## START
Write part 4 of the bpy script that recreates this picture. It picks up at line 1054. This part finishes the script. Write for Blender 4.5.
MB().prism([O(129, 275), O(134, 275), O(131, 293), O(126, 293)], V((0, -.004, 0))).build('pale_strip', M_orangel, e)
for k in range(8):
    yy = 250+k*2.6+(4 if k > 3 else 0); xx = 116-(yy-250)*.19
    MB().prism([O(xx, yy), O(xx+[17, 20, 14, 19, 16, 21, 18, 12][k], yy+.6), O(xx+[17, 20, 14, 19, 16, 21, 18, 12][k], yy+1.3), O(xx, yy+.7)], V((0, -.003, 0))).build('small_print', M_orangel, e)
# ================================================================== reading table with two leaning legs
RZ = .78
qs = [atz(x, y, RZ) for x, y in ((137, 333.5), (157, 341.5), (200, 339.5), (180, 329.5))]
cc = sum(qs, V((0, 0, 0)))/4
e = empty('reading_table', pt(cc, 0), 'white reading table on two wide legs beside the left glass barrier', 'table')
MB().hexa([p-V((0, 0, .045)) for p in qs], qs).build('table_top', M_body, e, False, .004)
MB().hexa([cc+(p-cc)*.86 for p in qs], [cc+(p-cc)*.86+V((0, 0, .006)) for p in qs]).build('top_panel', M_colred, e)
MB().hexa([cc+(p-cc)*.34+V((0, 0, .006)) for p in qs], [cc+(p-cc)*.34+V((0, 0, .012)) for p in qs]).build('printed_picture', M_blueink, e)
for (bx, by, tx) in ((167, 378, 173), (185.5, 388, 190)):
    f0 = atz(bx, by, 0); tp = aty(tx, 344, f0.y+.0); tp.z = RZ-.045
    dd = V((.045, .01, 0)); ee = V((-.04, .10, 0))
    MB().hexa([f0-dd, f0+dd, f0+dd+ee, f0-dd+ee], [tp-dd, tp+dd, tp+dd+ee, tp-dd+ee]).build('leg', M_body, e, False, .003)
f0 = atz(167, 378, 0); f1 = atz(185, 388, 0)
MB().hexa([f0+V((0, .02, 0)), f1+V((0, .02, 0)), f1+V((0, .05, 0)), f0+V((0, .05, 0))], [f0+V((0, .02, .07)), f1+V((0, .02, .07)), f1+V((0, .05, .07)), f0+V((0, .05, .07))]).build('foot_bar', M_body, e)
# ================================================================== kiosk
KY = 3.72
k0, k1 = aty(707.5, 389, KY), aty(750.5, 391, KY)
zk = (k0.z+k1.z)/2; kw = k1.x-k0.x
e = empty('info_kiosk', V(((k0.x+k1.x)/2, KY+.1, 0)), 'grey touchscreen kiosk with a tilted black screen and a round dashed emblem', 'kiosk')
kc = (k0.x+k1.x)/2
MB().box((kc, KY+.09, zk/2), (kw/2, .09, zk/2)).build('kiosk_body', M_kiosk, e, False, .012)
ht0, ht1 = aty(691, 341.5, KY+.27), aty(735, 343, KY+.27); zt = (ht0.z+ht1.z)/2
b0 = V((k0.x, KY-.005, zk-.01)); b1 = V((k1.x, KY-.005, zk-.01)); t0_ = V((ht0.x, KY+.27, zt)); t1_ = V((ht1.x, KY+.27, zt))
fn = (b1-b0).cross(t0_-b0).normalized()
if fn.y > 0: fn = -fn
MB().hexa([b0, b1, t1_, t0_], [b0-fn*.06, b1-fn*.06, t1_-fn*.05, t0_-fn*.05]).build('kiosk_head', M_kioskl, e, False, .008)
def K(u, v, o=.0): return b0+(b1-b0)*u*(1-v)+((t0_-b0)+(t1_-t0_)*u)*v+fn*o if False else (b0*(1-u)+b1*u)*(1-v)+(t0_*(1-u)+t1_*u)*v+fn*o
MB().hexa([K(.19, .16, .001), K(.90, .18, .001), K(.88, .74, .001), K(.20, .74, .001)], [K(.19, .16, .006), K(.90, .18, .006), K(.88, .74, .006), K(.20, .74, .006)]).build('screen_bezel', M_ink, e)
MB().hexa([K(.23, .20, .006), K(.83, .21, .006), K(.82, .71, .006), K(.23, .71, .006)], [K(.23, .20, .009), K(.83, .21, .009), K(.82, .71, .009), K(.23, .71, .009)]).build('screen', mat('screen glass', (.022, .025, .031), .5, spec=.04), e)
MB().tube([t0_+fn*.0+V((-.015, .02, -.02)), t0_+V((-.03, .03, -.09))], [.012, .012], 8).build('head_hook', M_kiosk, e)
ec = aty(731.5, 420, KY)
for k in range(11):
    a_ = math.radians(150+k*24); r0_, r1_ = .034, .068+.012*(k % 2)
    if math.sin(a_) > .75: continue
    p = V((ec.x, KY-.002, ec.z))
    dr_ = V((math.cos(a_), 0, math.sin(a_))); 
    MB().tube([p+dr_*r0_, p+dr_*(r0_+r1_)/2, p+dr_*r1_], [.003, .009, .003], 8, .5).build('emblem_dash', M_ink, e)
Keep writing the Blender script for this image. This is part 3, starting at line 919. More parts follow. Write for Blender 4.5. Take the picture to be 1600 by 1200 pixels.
## END
## STATED PROBLEM
Tally up the lines of the listing containing the word "Write". Give only the total.

## FINAL RESULT
2